What ephemeral factors the answer to such a question can depend on is clearly shown by a study in which two groups of subjects were asked to answer two questions – firstly in the sequence AB and then in the sequence BA:

A How happy do you currently feel?

B How many dates have you had in the past month?

and

B How many dates have you had in the past month?

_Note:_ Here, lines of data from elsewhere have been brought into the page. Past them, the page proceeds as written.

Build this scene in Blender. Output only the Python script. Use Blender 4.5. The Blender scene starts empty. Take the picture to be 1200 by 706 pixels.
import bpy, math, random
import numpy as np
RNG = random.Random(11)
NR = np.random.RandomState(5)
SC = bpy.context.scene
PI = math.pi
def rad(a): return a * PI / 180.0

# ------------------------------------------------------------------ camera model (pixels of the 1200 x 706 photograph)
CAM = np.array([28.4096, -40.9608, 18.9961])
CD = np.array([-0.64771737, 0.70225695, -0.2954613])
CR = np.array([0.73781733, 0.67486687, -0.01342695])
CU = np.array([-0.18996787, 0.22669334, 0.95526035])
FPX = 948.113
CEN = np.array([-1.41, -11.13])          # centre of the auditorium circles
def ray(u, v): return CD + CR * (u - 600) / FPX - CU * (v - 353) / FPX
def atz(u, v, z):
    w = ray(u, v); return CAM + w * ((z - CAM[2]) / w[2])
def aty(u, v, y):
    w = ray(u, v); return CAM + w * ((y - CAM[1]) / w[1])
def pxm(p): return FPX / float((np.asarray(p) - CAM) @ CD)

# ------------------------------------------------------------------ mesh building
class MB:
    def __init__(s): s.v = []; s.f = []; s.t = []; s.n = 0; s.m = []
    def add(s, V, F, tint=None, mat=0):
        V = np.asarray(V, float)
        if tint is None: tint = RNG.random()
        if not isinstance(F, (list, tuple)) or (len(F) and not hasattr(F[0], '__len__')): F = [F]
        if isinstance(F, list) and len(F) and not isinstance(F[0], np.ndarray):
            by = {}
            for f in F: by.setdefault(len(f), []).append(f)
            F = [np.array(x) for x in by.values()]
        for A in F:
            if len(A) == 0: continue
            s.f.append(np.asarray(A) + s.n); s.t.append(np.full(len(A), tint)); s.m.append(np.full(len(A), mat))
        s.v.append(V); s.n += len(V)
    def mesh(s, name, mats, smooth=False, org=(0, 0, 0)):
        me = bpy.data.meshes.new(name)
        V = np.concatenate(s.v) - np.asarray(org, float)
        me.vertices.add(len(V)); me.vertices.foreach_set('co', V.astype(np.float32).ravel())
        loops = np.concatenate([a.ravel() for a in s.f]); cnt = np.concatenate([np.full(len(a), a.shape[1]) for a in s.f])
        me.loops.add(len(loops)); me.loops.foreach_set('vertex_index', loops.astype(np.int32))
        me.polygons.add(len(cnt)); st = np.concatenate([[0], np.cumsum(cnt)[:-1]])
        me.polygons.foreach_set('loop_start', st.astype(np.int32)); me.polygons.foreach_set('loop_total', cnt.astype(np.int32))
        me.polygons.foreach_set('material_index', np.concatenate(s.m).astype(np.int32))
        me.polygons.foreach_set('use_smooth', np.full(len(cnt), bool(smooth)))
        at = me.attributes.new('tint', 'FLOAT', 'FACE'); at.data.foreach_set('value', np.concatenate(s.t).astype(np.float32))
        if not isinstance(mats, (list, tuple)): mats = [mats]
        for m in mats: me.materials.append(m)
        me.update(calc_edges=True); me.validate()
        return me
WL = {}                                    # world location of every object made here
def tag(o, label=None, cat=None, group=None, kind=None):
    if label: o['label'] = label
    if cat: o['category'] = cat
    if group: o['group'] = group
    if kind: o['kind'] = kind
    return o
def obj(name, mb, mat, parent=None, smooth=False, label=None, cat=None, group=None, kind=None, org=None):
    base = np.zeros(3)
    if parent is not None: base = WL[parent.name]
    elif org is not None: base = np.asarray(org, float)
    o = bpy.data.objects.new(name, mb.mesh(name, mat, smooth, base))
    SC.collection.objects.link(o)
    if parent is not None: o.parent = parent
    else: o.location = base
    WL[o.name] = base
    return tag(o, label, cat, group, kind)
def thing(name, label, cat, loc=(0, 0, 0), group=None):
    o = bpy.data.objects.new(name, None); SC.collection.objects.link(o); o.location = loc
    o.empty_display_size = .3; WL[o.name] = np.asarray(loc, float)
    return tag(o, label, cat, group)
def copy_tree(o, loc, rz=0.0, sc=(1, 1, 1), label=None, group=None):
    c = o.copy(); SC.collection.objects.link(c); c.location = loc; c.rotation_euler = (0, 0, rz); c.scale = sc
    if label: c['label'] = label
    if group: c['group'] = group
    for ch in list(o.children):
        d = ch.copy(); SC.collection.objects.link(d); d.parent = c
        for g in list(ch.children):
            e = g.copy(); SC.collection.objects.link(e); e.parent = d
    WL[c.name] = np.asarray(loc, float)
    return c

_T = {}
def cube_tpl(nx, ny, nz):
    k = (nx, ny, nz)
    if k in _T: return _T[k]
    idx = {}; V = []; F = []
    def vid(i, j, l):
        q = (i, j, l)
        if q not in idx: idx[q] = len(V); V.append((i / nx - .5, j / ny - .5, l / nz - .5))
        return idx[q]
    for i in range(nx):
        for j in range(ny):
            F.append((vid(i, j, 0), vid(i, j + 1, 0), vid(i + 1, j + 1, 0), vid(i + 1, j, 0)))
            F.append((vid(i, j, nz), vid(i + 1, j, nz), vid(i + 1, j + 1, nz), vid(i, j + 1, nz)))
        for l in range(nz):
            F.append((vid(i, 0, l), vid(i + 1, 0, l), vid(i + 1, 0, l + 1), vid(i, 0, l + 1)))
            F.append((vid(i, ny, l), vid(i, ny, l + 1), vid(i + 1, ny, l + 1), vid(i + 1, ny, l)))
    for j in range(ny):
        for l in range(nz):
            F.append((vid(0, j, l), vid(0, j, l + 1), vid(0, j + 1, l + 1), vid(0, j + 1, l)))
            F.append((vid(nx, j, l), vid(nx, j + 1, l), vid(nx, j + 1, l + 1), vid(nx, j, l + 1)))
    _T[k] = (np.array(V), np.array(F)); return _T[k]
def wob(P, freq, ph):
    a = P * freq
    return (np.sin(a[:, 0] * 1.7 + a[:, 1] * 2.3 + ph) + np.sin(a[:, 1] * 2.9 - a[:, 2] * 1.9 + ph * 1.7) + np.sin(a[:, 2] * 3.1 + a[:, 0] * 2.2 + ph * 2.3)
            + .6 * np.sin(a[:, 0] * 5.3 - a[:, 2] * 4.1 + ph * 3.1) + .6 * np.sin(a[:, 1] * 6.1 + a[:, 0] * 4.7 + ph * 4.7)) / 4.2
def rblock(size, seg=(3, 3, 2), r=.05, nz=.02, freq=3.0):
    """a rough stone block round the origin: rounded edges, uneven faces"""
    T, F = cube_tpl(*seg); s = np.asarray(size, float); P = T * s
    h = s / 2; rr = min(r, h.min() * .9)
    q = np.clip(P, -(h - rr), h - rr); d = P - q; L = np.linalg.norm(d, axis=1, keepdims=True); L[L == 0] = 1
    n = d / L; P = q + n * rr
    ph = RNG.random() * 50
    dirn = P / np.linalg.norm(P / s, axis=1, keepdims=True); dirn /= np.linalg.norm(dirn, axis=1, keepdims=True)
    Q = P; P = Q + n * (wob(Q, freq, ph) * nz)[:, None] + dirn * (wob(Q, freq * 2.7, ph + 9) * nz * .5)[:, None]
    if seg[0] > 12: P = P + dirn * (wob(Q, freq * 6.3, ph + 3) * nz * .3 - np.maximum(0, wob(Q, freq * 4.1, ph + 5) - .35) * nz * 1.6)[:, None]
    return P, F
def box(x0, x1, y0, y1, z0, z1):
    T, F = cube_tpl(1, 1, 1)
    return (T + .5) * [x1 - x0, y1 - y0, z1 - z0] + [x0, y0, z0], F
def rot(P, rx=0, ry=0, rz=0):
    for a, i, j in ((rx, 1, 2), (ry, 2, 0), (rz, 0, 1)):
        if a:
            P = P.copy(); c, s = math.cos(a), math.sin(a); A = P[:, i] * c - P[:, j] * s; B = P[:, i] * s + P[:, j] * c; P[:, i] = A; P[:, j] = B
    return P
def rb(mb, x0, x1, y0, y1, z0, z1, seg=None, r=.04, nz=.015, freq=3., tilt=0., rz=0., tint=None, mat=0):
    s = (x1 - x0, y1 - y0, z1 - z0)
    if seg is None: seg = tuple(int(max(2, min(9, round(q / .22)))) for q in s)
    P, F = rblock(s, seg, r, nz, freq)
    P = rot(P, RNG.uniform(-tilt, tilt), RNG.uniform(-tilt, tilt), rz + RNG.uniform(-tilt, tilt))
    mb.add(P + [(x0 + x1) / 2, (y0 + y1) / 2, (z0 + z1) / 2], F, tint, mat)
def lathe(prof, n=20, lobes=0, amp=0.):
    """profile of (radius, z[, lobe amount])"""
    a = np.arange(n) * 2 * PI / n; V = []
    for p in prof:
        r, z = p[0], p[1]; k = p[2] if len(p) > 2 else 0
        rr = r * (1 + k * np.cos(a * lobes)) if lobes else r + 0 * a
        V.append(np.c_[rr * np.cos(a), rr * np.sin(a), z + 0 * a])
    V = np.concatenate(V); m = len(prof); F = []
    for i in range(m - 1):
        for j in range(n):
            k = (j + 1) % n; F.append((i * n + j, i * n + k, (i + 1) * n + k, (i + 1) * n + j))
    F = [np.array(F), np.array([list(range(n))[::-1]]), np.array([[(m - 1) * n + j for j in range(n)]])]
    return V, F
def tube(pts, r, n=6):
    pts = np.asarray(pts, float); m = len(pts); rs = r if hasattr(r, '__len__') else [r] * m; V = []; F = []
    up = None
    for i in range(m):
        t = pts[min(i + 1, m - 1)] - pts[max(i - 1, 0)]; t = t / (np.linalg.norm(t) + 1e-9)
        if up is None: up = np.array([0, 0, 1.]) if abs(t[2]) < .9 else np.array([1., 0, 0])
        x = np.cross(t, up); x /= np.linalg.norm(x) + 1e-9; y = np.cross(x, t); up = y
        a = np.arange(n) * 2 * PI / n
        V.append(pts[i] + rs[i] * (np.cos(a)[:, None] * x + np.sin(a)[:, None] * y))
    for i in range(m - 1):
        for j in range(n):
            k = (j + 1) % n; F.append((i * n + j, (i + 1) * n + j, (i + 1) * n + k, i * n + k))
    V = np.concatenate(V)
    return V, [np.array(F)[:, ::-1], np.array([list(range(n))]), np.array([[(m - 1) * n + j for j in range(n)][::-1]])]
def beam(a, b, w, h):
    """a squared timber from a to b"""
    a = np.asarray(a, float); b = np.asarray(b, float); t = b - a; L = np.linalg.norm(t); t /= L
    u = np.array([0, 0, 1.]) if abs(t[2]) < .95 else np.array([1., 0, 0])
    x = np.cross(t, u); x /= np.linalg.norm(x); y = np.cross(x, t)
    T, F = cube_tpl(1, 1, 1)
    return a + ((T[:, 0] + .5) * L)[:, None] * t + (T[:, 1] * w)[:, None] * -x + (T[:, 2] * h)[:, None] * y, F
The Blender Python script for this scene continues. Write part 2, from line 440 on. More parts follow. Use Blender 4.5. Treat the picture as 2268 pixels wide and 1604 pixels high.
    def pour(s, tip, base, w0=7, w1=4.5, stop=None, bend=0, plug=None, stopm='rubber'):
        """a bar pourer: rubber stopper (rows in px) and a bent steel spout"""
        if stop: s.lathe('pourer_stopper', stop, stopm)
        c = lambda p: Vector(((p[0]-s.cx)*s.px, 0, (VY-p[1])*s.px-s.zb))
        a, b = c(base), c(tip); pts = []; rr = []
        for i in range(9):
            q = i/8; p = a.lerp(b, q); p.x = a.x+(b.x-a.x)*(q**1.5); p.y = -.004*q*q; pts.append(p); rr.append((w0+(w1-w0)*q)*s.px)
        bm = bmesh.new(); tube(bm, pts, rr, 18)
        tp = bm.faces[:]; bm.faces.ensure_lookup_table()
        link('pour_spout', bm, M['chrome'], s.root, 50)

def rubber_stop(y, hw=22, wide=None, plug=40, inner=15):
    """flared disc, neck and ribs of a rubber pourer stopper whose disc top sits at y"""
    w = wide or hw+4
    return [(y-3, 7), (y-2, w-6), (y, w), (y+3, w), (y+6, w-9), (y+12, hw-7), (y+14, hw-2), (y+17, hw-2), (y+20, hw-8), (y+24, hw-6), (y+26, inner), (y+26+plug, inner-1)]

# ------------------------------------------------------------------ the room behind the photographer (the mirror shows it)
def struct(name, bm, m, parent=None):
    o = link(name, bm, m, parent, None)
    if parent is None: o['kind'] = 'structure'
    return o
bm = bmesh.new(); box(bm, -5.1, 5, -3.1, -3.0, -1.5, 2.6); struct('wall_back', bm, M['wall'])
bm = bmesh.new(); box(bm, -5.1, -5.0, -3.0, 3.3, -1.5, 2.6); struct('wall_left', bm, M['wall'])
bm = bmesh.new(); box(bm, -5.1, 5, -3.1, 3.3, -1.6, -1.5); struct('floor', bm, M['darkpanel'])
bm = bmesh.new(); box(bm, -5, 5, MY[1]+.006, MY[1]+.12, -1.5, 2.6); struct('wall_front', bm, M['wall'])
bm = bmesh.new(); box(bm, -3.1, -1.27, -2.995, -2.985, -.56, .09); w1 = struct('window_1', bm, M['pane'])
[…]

A How happy do you currently feel?

When the questions were posed in the sequence AB, no greater degree of happiness, surprisingly, was reported by those who declared that they had had many dates; the correlation was, in fact, practically zero. When, however, the same questions were posed to another group in the sequence BA, a significant correlation was to be noted: those who had had many dates stated themselves to be happier. Clearly, what was at issue here was a certain emotional resonance: among the persons questioned, those who had had many dates were reminded of happy phases of their lives, which in turn influenced their answer to the second question (see Kahneman).

 

Gambling With One’s Life

Far from looking upon one’s own life as the highest and most unassailable of values, the famous mountaineer Reinhold Messner recommends a certain “gambling” with one’s own life as an appropriate reaction to the fact that one’s existence began heteronomously: “A human being is simply thrown into life, or he suddenly finds himself ‘there’ with a certain stretch of time at his disposal in which he can ‘gamble’ with his own life, that’s the way I see it (…) And one can really only gamble with one’s life if one recognizes that one has limits, that sooner or later one is going to die. As soon as one realizes this, it becomes unimportant when exactly this happens…“ (Reinhold Messner, Mein Paradies, die Berge, in: Paradiese, Saphir Verlags GmbH, Munich 1978) By the same logic it would, then, already have become unimportant that, at a certain point, one began to exist and it can no longer be looked on as imperative that one act in such a way that some new human being begins to exist – the right existential attitude for whom would now, in any case, consist in likewise “gambling” with a life that would become for him, once he had gained insight into Thanatality, something unimportant.